Task objective:
Return all lines from the listing below in which the string "high" occurs.

Scenes as source code:
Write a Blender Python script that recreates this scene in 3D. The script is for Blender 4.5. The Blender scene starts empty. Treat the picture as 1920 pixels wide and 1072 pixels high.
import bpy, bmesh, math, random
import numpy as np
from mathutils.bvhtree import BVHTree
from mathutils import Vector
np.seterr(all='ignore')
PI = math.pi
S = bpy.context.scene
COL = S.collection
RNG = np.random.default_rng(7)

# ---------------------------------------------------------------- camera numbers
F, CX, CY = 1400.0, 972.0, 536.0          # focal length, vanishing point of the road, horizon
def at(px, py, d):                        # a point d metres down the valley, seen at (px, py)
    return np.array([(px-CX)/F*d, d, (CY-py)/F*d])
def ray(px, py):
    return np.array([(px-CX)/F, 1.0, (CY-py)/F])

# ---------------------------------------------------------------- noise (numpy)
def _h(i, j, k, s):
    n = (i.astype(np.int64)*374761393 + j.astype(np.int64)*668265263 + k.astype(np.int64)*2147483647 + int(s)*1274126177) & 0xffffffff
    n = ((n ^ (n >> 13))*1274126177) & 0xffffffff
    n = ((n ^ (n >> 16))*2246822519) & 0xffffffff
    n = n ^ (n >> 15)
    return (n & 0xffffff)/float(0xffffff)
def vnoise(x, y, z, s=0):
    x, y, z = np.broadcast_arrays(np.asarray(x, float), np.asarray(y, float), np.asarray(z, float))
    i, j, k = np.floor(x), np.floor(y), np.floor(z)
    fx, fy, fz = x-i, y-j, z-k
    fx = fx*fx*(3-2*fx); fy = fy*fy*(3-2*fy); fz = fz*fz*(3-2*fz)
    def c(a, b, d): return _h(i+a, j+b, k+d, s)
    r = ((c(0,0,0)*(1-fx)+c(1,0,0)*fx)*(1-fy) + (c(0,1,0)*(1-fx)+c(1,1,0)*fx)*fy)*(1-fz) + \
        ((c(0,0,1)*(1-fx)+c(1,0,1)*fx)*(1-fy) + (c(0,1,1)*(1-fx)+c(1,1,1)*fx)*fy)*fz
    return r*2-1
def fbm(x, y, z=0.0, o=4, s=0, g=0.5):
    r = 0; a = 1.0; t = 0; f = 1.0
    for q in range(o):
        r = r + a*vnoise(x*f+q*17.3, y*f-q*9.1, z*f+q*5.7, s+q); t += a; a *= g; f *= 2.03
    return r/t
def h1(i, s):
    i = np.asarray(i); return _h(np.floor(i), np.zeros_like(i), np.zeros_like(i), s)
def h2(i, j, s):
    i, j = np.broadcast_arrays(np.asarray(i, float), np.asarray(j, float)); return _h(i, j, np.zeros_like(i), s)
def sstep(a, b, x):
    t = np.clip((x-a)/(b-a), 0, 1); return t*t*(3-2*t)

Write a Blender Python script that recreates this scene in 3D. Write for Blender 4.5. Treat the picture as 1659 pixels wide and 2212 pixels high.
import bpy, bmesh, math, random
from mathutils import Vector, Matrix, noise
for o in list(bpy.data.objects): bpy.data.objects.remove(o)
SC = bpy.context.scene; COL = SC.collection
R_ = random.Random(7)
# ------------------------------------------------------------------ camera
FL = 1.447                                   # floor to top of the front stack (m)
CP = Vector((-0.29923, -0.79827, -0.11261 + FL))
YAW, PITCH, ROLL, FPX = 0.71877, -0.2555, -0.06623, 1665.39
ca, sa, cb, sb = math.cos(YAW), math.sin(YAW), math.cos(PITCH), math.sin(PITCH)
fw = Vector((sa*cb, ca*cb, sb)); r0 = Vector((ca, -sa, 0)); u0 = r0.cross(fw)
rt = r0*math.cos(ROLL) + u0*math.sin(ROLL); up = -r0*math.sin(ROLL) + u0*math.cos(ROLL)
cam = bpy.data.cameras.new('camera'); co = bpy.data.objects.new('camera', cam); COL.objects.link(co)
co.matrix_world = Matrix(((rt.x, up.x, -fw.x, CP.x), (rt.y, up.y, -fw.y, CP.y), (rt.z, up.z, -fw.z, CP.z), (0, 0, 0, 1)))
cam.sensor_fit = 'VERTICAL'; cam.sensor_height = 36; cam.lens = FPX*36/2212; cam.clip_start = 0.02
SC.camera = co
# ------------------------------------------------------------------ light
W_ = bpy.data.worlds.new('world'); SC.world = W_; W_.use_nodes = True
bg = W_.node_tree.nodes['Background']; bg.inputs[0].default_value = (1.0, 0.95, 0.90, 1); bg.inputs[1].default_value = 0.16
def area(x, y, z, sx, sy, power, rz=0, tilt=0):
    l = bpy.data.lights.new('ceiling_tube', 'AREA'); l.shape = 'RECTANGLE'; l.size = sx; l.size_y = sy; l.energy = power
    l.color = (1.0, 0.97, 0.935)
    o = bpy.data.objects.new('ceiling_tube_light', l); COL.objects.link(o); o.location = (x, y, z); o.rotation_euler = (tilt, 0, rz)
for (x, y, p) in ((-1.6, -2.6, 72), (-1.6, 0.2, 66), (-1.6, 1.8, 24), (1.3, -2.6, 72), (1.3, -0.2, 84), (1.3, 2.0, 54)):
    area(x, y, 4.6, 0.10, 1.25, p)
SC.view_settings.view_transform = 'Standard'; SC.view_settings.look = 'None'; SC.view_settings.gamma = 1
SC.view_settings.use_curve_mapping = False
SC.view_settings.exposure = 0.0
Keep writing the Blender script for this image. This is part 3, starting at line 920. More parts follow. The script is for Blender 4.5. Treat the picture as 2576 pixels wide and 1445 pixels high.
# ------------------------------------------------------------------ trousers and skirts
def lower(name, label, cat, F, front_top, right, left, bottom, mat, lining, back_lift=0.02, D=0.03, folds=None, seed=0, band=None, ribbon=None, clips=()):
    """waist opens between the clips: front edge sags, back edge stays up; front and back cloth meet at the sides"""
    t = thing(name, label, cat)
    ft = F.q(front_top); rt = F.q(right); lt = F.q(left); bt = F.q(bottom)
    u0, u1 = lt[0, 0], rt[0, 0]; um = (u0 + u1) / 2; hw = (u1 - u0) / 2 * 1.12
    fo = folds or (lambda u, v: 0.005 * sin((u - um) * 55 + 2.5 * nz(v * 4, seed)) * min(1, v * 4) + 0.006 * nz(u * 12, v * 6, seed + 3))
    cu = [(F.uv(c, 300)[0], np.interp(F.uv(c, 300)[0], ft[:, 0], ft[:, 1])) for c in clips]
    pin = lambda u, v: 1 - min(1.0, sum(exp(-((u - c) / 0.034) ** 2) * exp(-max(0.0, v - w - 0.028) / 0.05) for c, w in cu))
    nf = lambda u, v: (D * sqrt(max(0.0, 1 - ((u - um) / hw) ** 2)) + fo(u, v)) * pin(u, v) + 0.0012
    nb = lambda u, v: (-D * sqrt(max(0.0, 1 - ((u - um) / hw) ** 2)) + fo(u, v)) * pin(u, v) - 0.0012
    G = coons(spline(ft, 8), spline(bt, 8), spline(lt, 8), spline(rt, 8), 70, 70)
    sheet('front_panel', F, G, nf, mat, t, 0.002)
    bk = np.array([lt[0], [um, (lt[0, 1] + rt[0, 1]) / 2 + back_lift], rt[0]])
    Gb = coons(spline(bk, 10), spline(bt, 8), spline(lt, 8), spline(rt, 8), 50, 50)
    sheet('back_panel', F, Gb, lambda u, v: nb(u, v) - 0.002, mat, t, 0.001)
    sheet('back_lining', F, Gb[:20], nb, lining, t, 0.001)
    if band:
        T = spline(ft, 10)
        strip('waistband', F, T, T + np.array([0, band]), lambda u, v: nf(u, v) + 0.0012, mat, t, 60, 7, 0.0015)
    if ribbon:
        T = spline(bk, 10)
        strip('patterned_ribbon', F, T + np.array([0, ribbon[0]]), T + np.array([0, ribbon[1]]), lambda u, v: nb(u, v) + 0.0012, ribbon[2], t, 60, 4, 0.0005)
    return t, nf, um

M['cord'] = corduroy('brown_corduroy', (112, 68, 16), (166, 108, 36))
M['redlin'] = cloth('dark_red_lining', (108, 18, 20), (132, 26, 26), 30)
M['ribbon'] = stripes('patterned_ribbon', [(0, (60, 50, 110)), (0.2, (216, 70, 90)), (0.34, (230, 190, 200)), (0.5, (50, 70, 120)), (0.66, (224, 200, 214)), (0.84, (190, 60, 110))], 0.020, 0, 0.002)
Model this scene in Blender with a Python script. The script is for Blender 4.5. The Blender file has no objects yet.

Response for this exercise:
Write a Blender Python script that recreates this scene in 3D. The script is for Blender 4.5. The Blender scene starts empty. Treat the picture as 1920 pixels wide and 1072 pixels high.
Write a Blender Python script that recreates this scene in 3D. Write for Blender 4.5. Treat the picture as 1659 pixels wide and 2212 pixels high.
Keep writing the Blender script for this image. This is part 3, starting at line 920. More parts follow. The script is for Blender 4.5. Treat the picture as 2576 pixels wide and 1445 pixels high.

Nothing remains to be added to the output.